現在は韓国籍だが、韓国では“日本を正す良心的な日本人”のように扱われている。保坂氏は例えば、韓国の日刊紙「世界日報」(2017年10月24日付)の「独島番人教授が伝える“独島が韓国領土”である3つの理由」と題した記事では、竹島について〈韓国の領土である〉、〈独島の主人は“韓国”だという結果になる〉などと繰り返し述べている。
本人にこの発言について尋ねたところ、「私の考えですが、私だけの考えではない。韓国では一般的な考え方です。日本人学者でも、独島に関する日本政府の主張は一方的で、歪曲されているという見解を持つ人は意外と多い。池内敏、坂本悠一、竹内猛などがいます」との回答があった。
ただし、保坂氏が挙げた池内敏・名古屋大教授は、その著書『竹島─もうひとつの日韓関係史』で、日本だけでなく韓国政府の主張も正当性に欠けると指摘している。また坂本悠一氏は、2013年5月に竹島に上陸する際、「独島を韓国領と見なすことはできない」との見解を示し韓国側に止められたことがある人物だ。

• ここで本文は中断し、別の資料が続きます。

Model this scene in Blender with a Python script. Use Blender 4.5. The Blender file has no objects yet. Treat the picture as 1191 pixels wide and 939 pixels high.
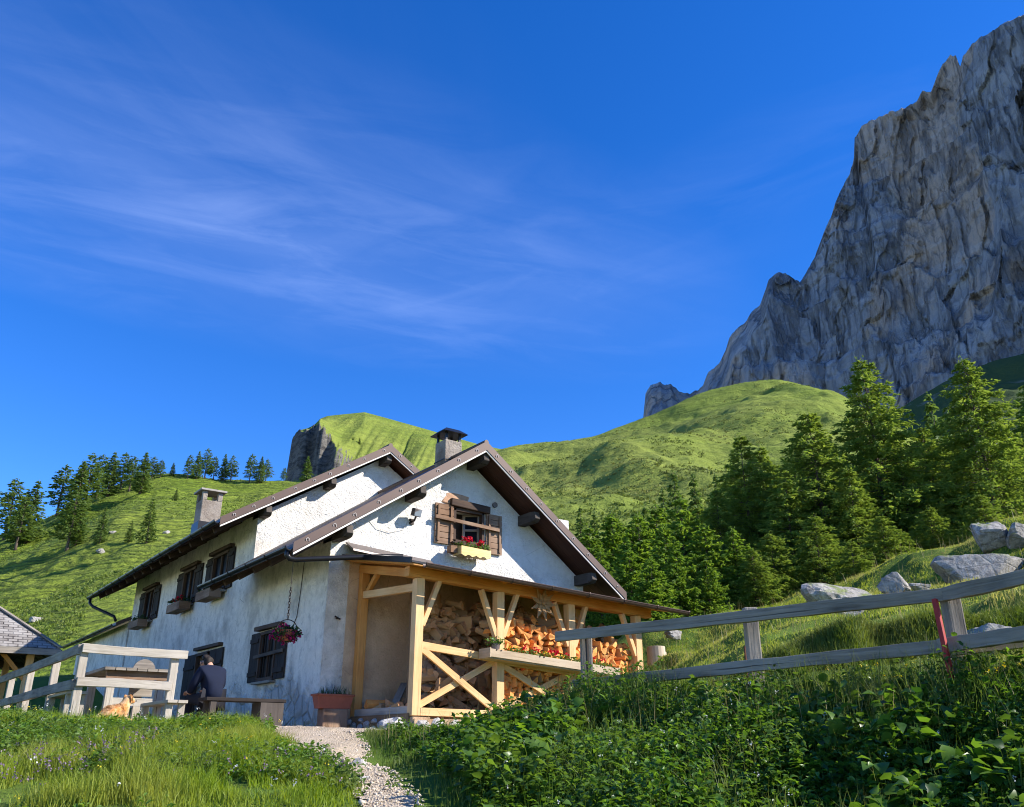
import bpy, math, random
import numpy as np
from mathutils import Vector, Matrix
from mathutils.geometry import tessellate_polygon
random.seed(7); rng = np.random.default_rng(11)
SC = bpy.context.scene; COL = SC.collection
R_ = math.radians
# ------------------------------------------------------------------ camera frame (x along the gable wall, y along the long wall, z up)
CAM = np.array([-7.079, -15.89, -0.248]); PITCH = 0.382257; YAW = 0.62886; FPX = 1000.0; CX, CY = 595.5, 469.5
RV = np.array([math.cos(YAW), -math.sin(YAW), 0.0]); FV = np.array([math.sin(YAW), math.cos(YAW), 0.0]); UV3 = np.array([0, 0, 1.0])
UPV = -math.sin(PITCH) * FV + math.cos(PITCH) * UV3; DIRV = math.cos(PITCH) * FV + math.sin(PITCH) * UV3
def ray(x, y): return (x - CX) * RV + (CY - y) * UPV + FPX * DIRV
def at(x, y, d):
    v = ray(x, y); return CAM + v * d / (v @ FV)
def te(x, y):
    "tangent of bearing and of elevation for a direction"
    v = ray(x, y); f = v @ FV; return (v @ RV) / f, v[2] / f
def W(r, d, z): return np.array([CAM[0] + r * RV[0] + d * FV[0], CAM[1] + r * RV[1] + d * FV[1], z])
def RD(p): q = np.asarray(p, float) - CAM; return q @ RV, q @ FV
# ------------------------------------------------------------------ numeric noise
def _hash(i, j, k, seed):
    n = (i * 374761393 + j * 668265263 + k * 2147483647 + seed * 974711) & 0xffffffff
    n = ((n ^ (n >> 13)) * 1274126177) & 0xffffffff
    return ((n ^ (n >> 16)) & 0xffff) / 65535.0 * 2 - 1
def vnoise(x, y, z=0.0, seed=0):
    x, y, z = np.broadcast_arrays(np.asarray(x, float), np.asarray(y, float), np.asarray(z, float))
    xi = np.floor(x).astype(np.int64); yi = np.floor(y).astype(np.int64); zi = np.floor(z).astype(np.int64)
    fx, fy, fz = x - xi, y - yi, z - zi
    u, v, w = [f * f * f * (f * (f * 6 - 15) + 10) for f in (fx, fy, fz)]
    o = 0
    for a in (0, 1):
        for b in (0, 1):
            for c in (0, 1):
                o = o + _hash(xi + a, yi + b, zi + c, seed) * (u if a else 1 - u) * (v if b else 1 - v) * (w if c else 1 - w)
    return o
def fbm(x, y, z=0.0, oct=4, seed=0, gain=.5, lac=2.03):
    s = 0; a = 1.0
    for k in range(oct):
        s = s + a * vnoise(x, y, z, seed + k * 17); a *= gain; x = x * lac + 3.1; y = y * lac + 1.7; z = np.asarray(z) * lac + 2.3
    return s
def ridged(x, y, oct=4, seed=0, gain=.5, lac=2.1):
    s = 0; a = 1.0
    for k in range(oct):
        s = s + a * (1 - 2 * np.abs(vnoise(x, y, 0, seed + k * 13))); a *= gain; x = x * lac + 5.2; y = y * lac + 1.3
    return s
def sstep(a, b, x):
    t = np.clip((x - a) / (b - a), 0, 1); return t * t * (3 - 2 * t)
# ------------------------------------------------------------------ node helpers
class NT:
    def __init__(s, tree): s.t = tree; s.n = tree.nodes; s.l = tree.links
    def node(s, typ, **kw):
        n = s.n.new(typ)
        for k, v in kw.items():
            if hasattr(n, k): setattr(n, k, v)
        return n
    def link(s, a, b): s.l.new(a, b)
    def setv(s, sock, v):
        if isinstance(v, bpy.types.NodeSocket): s.l.new(v, sock)
        elif isinstance(v, (tuple, list)) and len(v) == 3 and sock.type == 'RGBA': sock.default_value = (*v, 1)
        else: sock.default_value = v
    def math(s, op, a, b=0.0, c=None, clamp=False):
        n = s.n.new('ShaderNodeMath'); n.operation = op; n.use_clamp = clamp
        s.setv(n.inputs[0], a); s.setv(n.inputs[1], b)
        if c is not None: s.setv(n.inputs[2], c)
        return n.outputs[0]
    def mix(s, f, a, b, blend='MIX'):
        n = s.n.new('ShaderNodeMix'); n.data_type = 'RGBA'; n.blend_type = blend
        s.setv(n.inputs[0], f); s.setv(n.inputs[6], a); s.setv(n.inputs[7], b); return n.outputs[2]
    def ramp(s, f, stops):
        n = s.n.new('ShaderNodeValToRGB'); e = n.color_ramp.elements
        while len(e) < len(stops): e.new(0.5)
        for q, (p, c) in zip(e, stops):
            q.position = p; q.color = (*c, 1) if isinstance(c, (tuple, list)) else (c, c, c, 1)
        s.setv(n.inputs[0], f); return n.outputs[0]
    def coord(s, kind='Object', scale=(1, 1, 1), rot=(0, 0, 0)):
        if kind == 'Position': o = s.n.new('ShaderNodeNewGeometry').outputs['Position']
        else: o = s.n.new('ShaderNodeTexCoord').outputs[kind]
        m = s.n.new('ShaderNodeMapping'); m.inputs['Scale'].default_value = scale; m.inputs['Rotation'].default_value = rot
        s.link(o, m.inputs['Vector']); return m.outputs[0]
    def noise(s, vec, scale, detail=4, rough=.55, dist=0.0):
        n = s.n.new('ShaderNodeTexNoise'); s.link(vec, n.inputs['Vector'])
        n.inputs['Scale'].default_value = scale; n.inputs['Detail'].default_value = detail
        n.inputs['Roughness'].default_value = rough; n.inputs['Distortion'].default_value = dist; return n.outputs['Fac']
    def voro(s, vec, scale, feature='F1', out='Distance'):
        n = s.n.new('ShaderNodeTexVoronoi'); n.feature = feature; s.link(vec, n.inputs['Vector'])
        n.inputs['Scale'].default_value = scale; return n.outputs[out]
    def bump(s, h, strength=.5, dist=.02, normal=None):
        n = s.n.new('ShaderNodeBump'); n.inputs['Strength'].default_value = strength; n.inputs['Distance'].default_value = dist
        s.link(h, n.inputs['Height'])
        if normal is not None: s.link(normal, n.inputs['Normal'])
        return n.outputs[0]
def newmat(name):
    m = bpy.data.materials.new(name); m.use_nodes = True; t = NT(m.node_tree); t.n.clear()
    out = t.n.new('ShaderNodeOutputMaterial'); return m, t, out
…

さらに保坂氏は、慰安婦や徴用工の問題についても次のように発言している。
〈日本安倍政権は慰安婦強制連行の事実を否認している〉(「中央日報」2017年3月16日付)
〈韓国側から見れば(徴用工の)個人請求権が充分に残っている〉(韓国YTNラジオのインタビュー。2017年8月25日)
このような保坂氏の発言は、韓国側の主張そのもの。韓国のメディアが、日本を批判する“元日本人の発言”を都合良く使っている様子が窺える。